_Task to complete_: Repeat exactly what appears from the opening line of the listing to the line with "o = mesh(name, V, Fc, mat);", inclusive.

_Information provided_:
--------

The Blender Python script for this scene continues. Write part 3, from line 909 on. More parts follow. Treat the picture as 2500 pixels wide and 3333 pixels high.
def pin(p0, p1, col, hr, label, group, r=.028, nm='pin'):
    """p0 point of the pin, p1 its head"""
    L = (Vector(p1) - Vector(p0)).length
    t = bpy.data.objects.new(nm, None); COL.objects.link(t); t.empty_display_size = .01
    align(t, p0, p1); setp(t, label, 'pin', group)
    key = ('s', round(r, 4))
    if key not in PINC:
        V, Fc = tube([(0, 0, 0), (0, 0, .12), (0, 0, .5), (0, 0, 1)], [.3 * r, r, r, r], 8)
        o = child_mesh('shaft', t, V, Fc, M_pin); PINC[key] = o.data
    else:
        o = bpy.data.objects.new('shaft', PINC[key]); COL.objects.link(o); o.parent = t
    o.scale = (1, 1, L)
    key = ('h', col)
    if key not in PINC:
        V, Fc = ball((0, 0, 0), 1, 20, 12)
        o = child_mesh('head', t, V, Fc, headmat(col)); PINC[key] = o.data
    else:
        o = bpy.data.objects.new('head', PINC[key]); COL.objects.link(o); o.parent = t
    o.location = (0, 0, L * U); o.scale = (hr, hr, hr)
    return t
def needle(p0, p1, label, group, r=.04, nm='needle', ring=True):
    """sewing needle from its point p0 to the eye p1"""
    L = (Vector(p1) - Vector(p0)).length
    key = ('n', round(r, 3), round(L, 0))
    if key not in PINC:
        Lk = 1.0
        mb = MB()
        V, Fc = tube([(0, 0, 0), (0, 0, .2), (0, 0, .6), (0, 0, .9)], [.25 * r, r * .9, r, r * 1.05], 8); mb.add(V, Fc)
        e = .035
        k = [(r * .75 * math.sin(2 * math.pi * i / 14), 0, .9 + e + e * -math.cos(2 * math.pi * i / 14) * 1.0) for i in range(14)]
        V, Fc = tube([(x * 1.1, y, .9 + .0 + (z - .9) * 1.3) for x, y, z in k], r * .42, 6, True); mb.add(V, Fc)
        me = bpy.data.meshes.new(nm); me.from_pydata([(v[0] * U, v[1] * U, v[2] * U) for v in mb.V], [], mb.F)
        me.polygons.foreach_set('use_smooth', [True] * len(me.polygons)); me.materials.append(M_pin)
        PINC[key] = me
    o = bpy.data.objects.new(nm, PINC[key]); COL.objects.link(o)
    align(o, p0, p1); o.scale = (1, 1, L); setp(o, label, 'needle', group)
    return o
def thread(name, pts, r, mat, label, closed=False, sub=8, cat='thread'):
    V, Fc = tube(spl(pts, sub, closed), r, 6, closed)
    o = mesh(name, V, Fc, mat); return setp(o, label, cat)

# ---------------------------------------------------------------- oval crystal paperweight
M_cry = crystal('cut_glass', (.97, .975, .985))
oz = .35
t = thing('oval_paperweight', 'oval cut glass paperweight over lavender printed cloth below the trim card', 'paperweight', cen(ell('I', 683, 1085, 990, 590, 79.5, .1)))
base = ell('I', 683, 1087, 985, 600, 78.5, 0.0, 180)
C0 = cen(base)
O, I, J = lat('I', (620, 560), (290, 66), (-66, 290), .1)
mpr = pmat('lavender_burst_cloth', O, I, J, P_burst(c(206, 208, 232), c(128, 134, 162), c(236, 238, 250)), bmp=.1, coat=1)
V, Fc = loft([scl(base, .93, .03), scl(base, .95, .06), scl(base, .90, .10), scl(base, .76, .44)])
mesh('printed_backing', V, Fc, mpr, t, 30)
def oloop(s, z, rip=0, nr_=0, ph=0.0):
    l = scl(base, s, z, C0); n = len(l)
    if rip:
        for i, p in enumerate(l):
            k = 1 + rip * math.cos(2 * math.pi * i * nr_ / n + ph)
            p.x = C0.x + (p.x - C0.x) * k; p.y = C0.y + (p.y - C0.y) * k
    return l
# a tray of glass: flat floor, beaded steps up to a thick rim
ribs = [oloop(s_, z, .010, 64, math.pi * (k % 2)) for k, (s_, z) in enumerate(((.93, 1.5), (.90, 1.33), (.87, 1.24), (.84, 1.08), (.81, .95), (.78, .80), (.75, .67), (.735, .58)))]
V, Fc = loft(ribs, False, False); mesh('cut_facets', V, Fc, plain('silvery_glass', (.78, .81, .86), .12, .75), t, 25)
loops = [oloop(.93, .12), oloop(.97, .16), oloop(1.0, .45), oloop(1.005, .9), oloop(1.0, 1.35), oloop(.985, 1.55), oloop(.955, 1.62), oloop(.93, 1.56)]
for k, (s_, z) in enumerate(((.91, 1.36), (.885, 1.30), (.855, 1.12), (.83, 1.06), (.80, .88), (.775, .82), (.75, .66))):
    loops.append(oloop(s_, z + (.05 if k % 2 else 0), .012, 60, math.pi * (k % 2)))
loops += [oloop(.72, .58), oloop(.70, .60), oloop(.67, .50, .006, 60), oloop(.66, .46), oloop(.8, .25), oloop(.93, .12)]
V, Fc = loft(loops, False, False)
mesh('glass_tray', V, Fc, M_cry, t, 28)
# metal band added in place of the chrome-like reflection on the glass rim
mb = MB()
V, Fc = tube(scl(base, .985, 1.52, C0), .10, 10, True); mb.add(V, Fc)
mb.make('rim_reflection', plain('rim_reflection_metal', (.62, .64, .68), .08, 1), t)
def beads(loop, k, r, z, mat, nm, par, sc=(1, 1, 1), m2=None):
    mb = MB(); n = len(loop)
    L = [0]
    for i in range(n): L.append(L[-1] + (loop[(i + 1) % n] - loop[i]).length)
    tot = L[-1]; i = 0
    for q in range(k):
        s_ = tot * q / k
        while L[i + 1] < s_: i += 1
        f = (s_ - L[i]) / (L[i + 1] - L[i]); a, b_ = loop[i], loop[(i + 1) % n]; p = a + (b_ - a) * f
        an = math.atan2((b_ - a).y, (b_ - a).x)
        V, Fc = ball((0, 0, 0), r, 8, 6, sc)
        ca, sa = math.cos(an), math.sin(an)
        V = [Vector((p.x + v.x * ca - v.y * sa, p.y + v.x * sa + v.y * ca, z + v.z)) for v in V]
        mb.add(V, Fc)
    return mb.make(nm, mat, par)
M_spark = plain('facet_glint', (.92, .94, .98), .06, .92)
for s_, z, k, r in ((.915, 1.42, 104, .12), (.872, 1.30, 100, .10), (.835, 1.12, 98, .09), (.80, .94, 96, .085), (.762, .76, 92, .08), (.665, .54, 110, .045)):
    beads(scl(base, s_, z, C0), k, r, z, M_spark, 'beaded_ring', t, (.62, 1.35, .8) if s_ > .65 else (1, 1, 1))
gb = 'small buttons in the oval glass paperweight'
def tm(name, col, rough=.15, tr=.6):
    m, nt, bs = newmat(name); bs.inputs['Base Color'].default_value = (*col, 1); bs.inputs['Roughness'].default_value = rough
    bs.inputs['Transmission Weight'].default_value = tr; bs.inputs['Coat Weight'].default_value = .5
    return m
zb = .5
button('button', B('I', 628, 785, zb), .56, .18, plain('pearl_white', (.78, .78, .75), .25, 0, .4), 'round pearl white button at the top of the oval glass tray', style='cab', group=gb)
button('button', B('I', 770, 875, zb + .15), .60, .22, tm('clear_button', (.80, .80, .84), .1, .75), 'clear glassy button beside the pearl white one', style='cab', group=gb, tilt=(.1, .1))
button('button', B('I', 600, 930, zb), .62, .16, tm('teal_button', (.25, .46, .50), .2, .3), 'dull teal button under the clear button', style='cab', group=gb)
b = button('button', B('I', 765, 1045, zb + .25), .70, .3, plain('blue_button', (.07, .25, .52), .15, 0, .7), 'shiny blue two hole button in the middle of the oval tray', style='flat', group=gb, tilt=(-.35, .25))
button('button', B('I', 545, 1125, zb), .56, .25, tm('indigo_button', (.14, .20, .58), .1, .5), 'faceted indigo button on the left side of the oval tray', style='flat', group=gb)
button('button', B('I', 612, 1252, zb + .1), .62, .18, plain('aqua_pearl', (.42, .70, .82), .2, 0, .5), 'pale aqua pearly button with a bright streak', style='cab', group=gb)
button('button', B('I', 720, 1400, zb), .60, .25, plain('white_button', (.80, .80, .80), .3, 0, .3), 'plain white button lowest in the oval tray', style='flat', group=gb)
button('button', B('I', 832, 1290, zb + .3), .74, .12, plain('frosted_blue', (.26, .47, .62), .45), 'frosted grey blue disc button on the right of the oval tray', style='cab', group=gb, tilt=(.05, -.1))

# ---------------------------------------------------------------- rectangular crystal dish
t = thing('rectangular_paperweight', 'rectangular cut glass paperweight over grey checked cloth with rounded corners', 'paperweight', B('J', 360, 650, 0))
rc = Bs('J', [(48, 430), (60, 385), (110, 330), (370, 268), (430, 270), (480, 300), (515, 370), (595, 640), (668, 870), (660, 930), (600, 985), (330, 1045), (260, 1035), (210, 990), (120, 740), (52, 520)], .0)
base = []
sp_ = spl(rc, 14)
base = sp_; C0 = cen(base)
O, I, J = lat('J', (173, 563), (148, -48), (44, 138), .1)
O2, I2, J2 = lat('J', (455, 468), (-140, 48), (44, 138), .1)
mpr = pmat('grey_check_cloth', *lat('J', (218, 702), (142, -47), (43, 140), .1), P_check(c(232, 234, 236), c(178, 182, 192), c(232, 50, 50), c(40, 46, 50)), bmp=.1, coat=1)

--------

_Expected output_:
The Blender Python script for this scene continues. Write part 3, from line 909 on. More parts follow. Treat the picture as 2500 pixels wide and 3333 pixels high.
def pin(p0, p1, col, hr, label, group, r=.028, nm='pin'):
    """p0 point of the pin, p1 its head"""
    L = (Vector(p1) - Vector(p0)).length
    t = bpy.data.objects.new(nm, None); COL.objects.link(t); t.empty_display_size = .01
    align(t, p0, p1); setp(t, label, 'pin', group)
    key = ('s', round(r, 4))
    if key not in PINC:
        V, Fc = tube([(0, 0, 0), (0, 0, .12), (0, 0, .5), (0, 0, 1)], [.3 * r, r, r, r], 8)
        o = child_mesh('shaft', t, V, Fc, M_pin); PINC[key] = o.data
    else:
        o = bpy.data.objects.new('shaft', PINC[key]); COL.objects.link(o); o.parent = t
    o.scale = (1, 1, L)
    key = ('h', col)
    if key not in PINC:
        V, Fc = ball((0, 0, 0), 1, 20, 12)
        o = child_mesh('head', t, V, Fc, headmat(col)); PINC[key] = o.data
    else:
        o = bpy.data.objects.new('head', PINC[key]); COL.objects.link(o); o.parent = t
    o.location = (0, 0, L * U); o.scale = (hr, hr, hr)
    return t
def needle(p0, p1, label, group, r=.04, nm='needle', ring=True):
    """sewing needle from its point p0 to the eye p1"""
    L = (Vector(p1) - Vector(p0)).length
    key = ('n', round(r, 3), round(L, 0))
    if key not in PINC:
        Lk = 1.0
        mb = MB()
        V, Fc = tube([(0, 0, 0), (0, 0, .2), (0, 0, .6), (0, 0, .9)], [.25 * r, r * .9, r, r * 1.05], 8); mb.add(V, Fc)
        e = .035
        k = [(r * .75 * math.sin(2 * math.pi * i / 14), 0, .9 + e + e * -math.cos(2 * math.pi * i / 14) * 1.0) for i in range(14)]
        V, Fc = tube([(x * 1.1, y, .9 + .0 + (z - .9) * 1.3) for x, y, z in k], r * .42, 6, True); mb.add(V, Fc)
        me = bpy.data.meshes.new(nm); me.from_pydata([(v[0] * U, v[1] * U, v[2] * U) for v in mb.V], [], mb.F)
        me.polygons.foreach_set('use_smooth', [True] * len(me.polygons)); me.materials.append(M_pin)
        PINC[key] = me
    o = bpy.data.objects.new(nm, PINC[key]); COL.objects.link(o)
    align(o, p0, p1); o.scale = (1, 1, L); setp(o, label, 'needle', group)
    return o
def thread(name, pts, r, mat, label, closed=False, sub=8, cat='thread'):
    V, Fc = tube(spl(pts, sub, closed), r, 6, closed)
    o = mesh(name, V, Fc, mat); return setp(o, label, cat)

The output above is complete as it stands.